Hey Kaan,
The email authentication for old versions will continue to work for a short time, so you should be able to transition those projects to interface with OAuth using the --oauth2 flag and the appcfg oauth2 credentials generated by going through the oauth2 flow once with either an old or new SDK.
As to your patched SDK, if you have patches to make to the SDK, and you rely on services that SDK interfaces with, you should submit patch requests to the public issue tracker so that you don't end up having to maintain what amounts to a fork which still has the responsibility of keeping up with developments to the underlying service.
If your old patched SDK is only needed for development and you don't wish to submit the patches for "shortcomings and various bugs", then you could of course, as you say, use the new SDK to deploy and use the old patched one to develop. Be aware that this cuts you off from future development server releases unless you do the hard work of merging the fork back into the main branch developed by Google in future releases.

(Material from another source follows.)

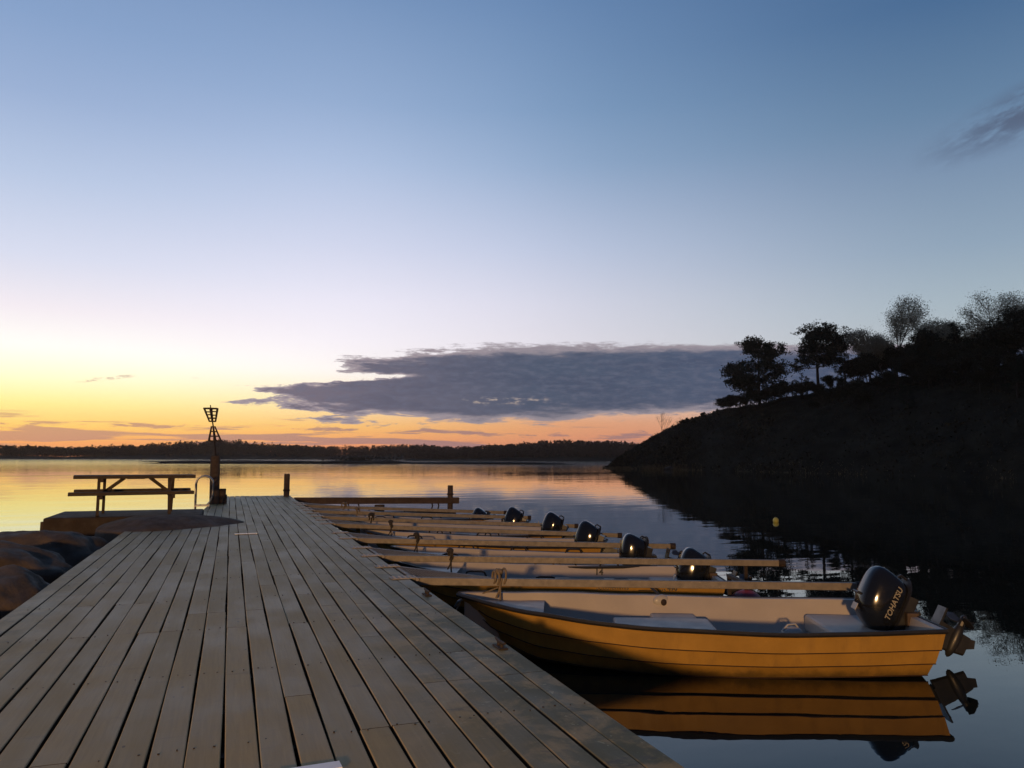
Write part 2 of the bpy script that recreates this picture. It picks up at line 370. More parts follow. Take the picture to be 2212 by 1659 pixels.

I can't comment authoritatively on the reason for removing password authentication but if I were to make an informed guess it's likely because the security features of having a single authentication flow at a single location (
accounts.google.com login when you go through a login flow) making it preferred over sending passwords through a side channel maintained by App Engine and the SDK. Otherwise the certificates and encryption involved would need to be maintained and upgraded in parallel, etc. This is just one possible line of reasoning, not a comment from a dev involved.